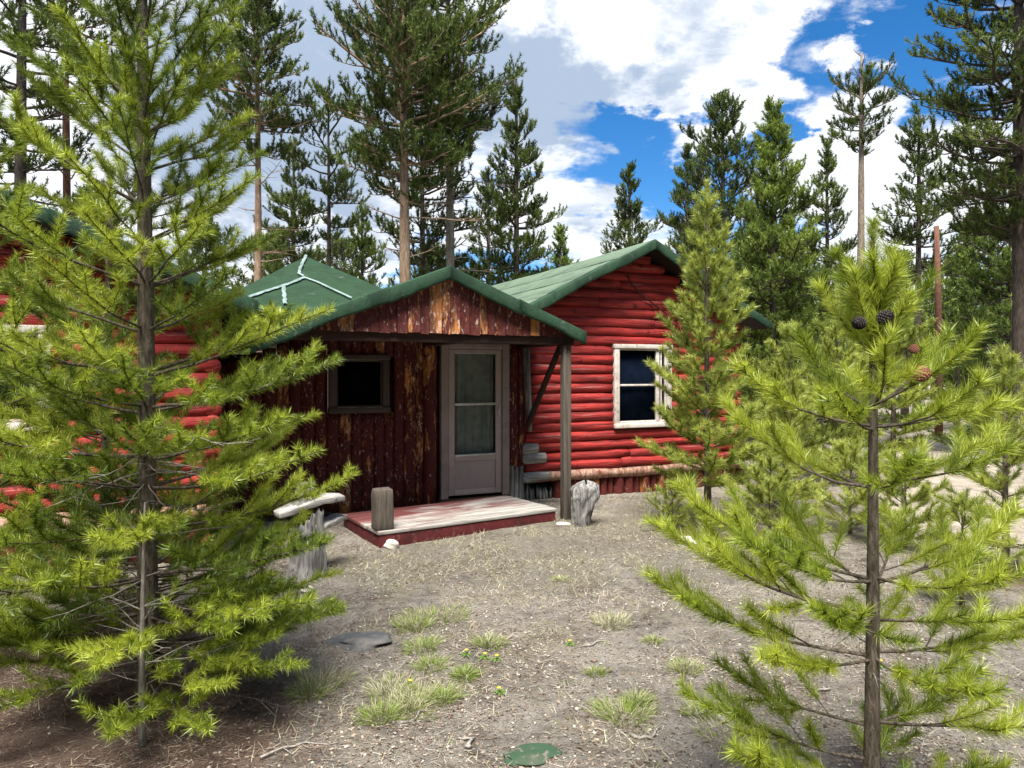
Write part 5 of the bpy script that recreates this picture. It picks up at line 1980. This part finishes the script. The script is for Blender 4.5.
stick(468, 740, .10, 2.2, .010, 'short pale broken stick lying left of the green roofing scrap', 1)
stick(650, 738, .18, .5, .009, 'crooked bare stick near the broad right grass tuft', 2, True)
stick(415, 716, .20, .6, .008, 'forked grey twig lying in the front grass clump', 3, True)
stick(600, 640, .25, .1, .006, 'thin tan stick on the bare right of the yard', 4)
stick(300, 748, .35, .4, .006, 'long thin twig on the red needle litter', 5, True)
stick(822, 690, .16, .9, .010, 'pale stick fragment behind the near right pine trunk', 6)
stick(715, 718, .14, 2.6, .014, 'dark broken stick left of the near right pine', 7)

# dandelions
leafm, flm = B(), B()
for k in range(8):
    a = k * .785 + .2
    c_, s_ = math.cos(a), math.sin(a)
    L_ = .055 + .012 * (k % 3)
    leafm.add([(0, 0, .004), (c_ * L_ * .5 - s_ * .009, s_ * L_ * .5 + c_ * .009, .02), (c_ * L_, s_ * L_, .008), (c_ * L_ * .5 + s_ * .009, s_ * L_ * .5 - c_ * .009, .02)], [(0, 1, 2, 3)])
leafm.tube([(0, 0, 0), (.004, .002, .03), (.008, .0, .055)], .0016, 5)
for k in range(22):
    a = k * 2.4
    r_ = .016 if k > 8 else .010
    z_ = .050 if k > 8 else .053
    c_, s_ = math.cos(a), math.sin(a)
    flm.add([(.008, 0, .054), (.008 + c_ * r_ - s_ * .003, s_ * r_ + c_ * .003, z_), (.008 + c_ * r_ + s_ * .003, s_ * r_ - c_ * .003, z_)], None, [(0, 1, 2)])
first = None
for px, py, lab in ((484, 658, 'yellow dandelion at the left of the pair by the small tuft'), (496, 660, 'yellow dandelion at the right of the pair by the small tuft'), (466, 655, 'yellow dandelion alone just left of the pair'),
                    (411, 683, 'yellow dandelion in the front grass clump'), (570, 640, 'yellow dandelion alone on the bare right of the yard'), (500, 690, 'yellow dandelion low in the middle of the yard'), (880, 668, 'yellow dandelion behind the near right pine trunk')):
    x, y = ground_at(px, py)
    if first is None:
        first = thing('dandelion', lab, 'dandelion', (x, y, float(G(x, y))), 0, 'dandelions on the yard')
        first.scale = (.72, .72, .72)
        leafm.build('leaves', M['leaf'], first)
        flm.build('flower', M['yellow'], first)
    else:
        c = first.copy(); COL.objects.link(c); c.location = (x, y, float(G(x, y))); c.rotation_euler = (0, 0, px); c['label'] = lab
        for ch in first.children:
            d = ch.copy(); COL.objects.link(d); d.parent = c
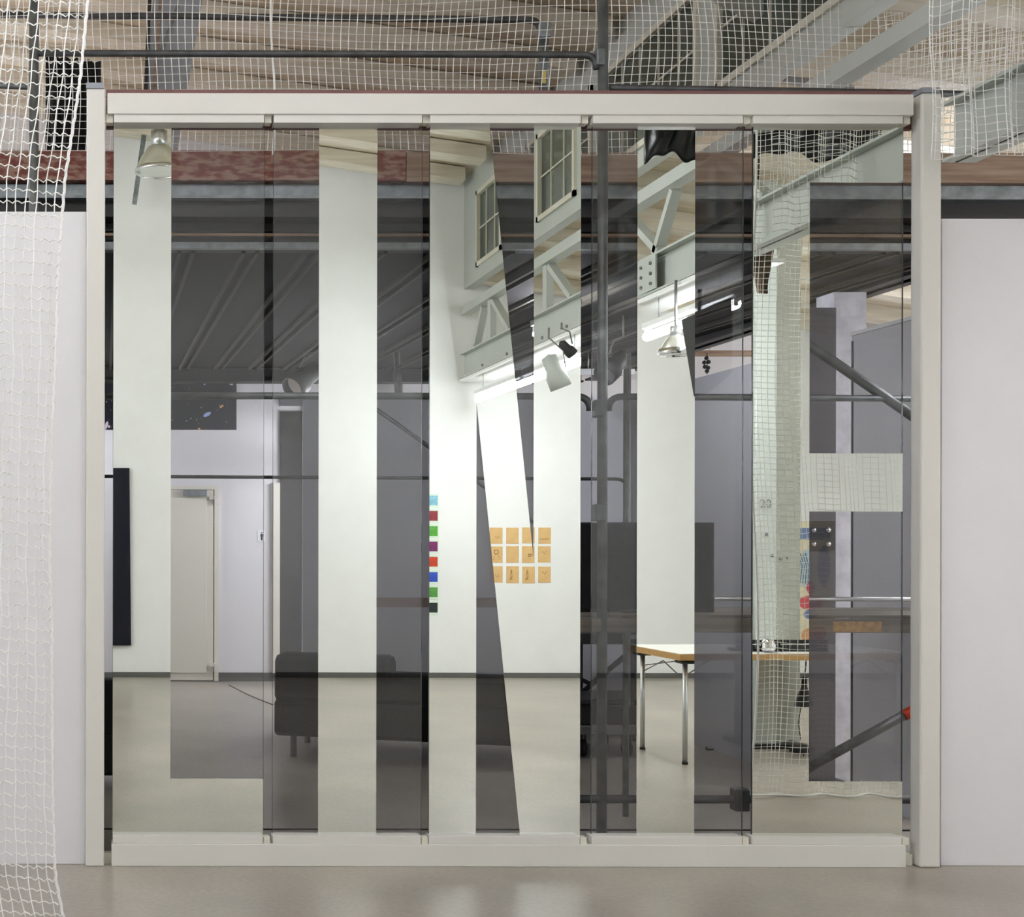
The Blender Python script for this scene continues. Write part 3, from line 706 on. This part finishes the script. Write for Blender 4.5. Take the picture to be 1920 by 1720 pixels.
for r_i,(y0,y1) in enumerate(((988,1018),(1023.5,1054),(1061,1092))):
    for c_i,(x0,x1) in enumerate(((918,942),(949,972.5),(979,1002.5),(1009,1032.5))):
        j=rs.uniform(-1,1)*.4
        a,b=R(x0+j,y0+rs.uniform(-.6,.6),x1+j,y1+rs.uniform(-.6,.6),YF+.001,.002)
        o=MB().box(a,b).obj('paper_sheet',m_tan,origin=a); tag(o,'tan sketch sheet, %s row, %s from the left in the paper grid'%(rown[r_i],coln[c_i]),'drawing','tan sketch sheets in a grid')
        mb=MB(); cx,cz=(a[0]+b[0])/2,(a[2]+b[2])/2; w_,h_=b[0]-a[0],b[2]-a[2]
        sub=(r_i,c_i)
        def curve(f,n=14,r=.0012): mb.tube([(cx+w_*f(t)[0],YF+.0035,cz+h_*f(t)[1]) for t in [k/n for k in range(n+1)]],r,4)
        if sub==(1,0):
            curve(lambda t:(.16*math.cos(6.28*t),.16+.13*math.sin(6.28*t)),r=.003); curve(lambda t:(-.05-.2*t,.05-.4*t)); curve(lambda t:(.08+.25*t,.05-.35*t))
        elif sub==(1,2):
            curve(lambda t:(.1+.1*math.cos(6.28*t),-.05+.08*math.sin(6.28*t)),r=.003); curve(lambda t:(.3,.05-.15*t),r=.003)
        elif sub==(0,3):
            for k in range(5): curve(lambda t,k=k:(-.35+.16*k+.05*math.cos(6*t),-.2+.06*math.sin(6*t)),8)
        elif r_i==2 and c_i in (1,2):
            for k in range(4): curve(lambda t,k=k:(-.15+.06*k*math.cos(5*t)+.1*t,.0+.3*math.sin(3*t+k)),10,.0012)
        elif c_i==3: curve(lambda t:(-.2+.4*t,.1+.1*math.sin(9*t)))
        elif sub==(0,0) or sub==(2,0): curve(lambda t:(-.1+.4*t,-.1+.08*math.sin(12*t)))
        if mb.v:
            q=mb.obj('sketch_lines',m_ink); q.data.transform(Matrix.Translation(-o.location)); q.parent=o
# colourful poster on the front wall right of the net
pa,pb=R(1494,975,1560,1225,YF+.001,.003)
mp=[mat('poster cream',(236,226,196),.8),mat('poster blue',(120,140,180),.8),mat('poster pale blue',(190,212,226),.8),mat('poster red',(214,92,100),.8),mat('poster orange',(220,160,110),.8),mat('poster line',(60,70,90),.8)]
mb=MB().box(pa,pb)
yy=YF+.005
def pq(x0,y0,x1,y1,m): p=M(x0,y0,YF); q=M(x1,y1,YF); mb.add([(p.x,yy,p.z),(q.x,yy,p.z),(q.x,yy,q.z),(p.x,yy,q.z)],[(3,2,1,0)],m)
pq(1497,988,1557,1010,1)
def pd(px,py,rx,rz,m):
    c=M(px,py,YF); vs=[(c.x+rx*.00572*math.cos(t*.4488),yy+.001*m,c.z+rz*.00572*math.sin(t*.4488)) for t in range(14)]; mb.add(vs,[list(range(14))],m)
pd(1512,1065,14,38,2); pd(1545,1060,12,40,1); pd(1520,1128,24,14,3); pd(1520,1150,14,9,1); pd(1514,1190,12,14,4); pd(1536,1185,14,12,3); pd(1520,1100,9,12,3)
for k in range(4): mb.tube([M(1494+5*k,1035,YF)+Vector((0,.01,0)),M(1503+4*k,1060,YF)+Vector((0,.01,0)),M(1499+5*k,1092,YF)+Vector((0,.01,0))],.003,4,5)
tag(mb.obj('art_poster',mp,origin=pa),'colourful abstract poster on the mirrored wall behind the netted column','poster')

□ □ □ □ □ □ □

_Work to complete:_ Leave out the pictures and repeat exactly the lines from the start of the material through the line that contains "stick(715, 718, .14, 2.6, .014, 'dark", both included.

_Output of the exercise:_
Write part 5 of the bpy script that recreates this picture. It picks up at line 1980. This part finishes the script. The script is for Blender 4.5.
stick(468, 740, .10, 2.2, .010, 'short pale broken stick lying left of the green roofing scrap', 1)
stick(650, 738, .18, .5, .009, 'crooked bare stick near the broad right grass tuft', 2, True)
stick(415, 716, .20, .6, .008, 'forked grey twig lying in the front grass clump', 3, True)
stick(600, 640, .25, .1, .006, 'thin tan stick on the bare right of the yard', 4)
stick(300, 748, .35, .4, .006, 'long thin twig on the red needle litter', 5, True)
stick(822, 690, .16, .9, .010, 'pale stick fragment behind the near right pine trunk', 6)
stick(715, 718, .14, 2.6, .014, 'dark broken stick left of the near right pine', 7)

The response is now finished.